### Objective
Pull out every line below containing the word "script".
#### Information shown
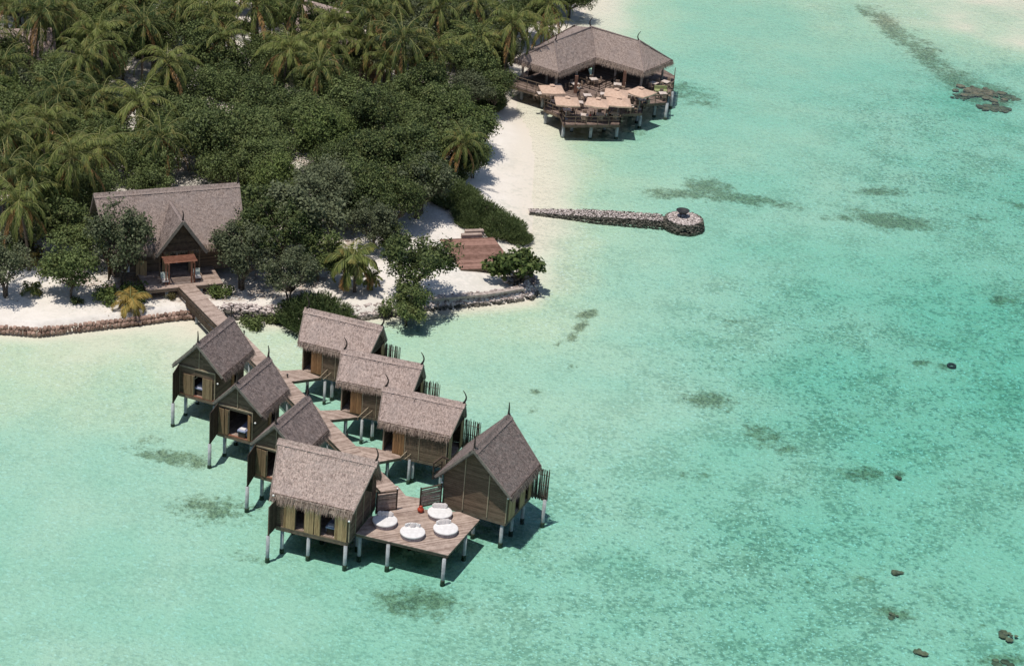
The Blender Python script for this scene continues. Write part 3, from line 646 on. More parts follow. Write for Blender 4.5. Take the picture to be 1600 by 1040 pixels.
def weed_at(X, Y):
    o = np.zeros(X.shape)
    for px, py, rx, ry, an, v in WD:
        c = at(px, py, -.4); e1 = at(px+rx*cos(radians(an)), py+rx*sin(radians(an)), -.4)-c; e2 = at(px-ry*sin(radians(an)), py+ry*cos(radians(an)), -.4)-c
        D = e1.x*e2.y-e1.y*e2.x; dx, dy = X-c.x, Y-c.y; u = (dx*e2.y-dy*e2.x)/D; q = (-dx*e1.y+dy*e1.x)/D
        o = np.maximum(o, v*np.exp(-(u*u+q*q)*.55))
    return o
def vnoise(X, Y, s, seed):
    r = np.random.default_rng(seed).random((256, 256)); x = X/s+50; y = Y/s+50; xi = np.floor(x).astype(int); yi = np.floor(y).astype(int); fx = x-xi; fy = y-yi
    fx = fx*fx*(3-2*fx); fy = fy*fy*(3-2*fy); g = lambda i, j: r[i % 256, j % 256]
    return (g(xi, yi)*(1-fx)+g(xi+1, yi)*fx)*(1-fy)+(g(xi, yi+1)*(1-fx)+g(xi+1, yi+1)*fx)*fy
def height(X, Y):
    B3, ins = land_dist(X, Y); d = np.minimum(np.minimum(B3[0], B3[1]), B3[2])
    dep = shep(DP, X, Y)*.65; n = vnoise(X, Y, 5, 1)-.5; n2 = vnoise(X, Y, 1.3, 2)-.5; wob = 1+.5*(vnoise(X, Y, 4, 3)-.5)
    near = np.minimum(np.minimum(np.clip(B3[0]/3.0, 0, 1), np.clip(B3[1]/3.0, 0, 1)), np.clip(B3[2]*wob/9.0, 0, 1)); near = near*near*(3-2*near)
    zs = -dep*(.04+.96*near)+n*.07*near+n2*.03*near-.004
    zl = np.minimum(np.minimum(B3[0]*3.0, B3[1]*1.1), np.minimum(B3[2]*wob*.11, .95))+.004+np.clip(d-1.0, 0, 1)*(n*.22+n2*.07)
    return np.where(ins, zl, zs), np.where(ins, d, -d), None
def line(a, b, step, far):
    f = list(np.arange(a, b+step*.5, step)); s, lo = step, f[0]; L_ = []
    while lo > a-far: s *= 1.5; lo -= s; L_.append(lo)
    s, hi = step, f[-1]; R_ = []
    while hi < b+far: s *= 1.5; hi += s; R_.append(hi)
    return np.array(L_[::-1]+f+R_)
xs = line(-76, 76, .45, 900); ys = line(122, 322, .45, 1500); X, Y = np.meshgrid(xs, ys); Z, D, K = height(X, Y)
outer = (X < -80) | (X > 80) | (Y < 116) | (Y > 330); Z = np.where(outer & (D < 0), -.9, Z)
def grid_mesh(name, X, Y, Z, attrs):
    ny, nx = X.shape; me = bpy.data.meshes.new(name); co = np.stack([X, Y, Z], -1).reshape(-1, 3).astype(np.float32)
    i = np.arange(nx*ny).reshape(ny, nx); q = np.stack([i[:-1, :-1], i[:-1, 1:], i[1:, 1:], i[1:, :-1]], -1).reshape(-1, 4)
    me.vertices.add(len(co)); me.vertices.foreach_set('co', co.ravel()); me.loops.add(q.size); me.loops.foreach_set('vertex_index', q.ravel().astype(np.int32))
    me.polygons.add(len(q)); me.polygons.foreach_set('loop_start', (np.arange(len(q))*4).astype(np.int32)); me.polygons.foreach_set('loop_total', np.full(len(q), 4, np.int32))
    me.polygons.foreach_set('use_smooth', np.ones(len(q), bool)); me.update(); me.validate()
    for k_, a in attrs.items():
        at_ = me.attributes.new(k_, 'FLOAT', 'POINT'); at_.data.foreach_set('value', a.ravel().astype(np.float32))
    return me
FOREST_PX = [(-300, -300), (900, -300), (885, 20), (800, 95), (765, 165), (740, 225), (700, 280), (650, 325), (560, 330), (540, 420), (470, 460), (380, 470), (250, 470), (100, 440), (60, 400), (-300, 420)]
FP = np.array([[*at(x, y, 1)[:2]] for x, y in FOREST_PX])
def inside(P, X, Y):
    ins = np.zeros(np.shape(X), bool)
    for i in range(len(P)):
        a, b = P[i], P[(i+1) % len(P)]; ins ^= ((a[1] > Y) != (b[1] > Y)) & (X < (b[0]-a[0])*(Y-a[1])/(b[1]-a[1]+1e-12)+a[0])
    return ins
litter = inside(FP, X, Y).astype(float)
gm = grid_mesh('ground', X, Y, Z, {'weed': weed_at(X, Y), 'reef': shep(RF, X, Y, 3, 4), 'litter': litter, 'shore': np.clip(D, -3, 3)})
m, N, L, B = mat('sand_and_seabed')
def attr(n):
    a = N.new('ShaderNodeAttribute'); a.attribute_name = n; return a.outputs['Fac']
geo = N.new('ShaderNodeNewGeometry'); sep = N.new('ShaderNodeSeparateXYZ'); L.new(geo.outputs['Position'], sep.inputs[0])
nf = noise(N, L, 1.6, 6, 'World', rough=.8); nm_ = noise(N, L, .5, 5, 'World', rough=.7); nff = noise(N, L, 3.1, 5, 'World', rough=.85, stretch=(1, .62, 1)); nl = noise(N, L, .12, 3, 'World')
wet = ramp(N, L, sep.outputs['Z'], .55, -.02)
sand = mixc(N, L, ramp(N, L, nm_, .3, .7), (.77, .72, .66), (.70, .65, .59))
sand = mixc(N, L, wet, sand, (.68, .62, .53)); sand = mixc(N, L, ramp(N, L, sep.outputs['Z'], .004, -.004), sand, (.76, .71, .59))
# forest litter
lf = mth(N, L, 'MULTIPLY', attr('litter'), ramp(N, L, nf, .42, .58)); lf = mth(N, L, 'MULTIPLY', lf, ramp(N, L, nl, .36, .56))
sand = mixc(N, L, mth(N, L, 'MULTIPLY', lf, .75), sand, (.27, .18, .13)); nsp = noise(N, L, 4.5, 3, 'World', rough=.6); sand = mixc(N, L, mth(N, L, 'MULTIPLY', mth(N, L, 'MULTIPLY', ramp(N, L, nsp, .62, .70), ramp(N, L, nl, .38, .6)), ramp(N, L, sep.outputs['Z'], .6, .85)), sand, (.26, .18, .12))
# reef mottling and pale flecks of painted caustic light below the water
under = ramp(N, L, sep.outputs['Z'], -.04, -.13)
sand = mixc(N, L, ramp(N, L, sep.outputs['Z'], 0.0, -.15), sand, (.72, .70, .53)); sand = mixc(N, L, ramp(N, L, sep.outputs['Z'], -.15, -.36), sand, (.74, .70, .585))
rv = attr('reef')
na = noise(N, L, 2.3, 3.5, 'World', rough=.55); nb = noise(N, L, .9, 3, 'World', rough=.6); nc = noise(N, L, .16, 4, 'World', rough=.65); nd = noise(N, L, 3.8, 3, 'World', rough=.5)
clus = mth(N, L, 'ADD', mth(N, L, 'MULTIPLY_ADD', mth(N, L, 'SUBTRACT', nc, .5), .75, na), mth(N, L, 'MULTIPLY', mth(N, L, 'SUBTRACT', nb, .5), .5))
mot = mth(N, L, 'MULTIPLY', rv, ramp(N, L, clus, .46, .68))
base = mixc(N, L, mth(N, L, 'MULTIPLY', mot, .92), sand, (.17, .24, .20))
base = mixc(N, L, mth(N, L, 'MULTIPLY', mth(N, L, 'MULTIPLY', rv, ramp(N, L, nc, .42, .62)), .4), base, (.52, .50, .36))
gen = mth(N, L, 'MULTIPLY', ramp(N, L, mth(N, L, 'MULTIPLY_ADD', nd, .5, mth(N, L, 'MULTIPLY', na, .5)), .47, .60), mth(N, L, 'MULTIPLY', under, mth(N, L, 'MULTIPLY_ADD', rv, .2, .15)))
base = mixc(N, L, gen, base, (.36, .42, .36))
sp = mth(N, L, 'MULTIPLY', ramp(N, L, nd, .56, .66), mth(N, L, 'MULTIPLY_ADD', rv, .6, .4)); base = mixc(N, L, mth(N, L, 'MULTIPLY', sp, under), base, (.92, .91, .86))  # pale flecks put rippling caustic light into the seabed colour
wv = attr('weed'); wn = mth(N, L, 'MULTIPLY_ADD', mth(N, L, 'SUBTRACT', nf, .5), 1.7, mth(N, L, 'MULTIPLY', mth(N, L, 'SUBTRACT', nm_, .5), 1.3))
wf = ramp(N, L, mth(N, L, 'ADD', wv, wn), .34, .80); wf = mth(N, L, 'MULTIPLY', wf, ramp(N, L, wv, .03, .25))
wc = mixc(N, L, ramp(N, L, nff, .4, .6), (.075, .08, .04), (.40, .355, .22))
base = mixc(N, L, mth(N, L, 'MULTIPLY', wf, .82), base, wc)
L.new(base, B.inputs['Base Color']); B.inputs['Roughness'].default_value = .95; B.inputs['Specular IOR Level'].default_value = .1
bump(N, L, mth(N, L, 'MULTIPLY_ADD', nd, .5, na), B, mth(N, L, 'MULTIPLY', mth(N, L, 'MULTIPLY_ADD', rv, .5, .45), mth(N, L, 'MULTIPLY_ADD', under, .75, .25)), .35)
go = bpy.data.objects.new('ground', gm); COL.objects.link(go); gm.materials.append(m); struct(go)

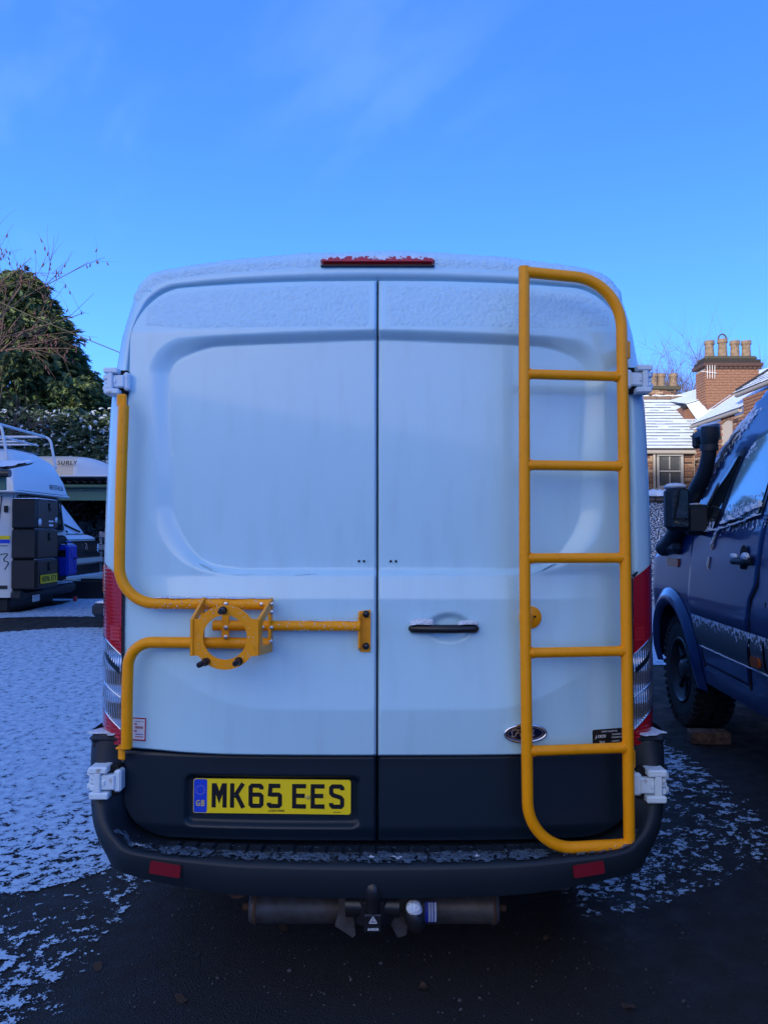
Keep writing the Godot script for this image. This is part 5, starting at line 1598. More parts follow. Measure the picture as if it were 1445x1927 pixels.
########
### Written solution
The Blender Python script for this scene continues. Write part 3, from line 646 on. More parts follow. Write for Blender 4.5. Take the picture to be 1600 by 1040 pixels.
Keep writing the Godot script for this image. This is part 5, starting at line 1598. More parts follow. Measure the picture as if it were 1445x1927 pixels.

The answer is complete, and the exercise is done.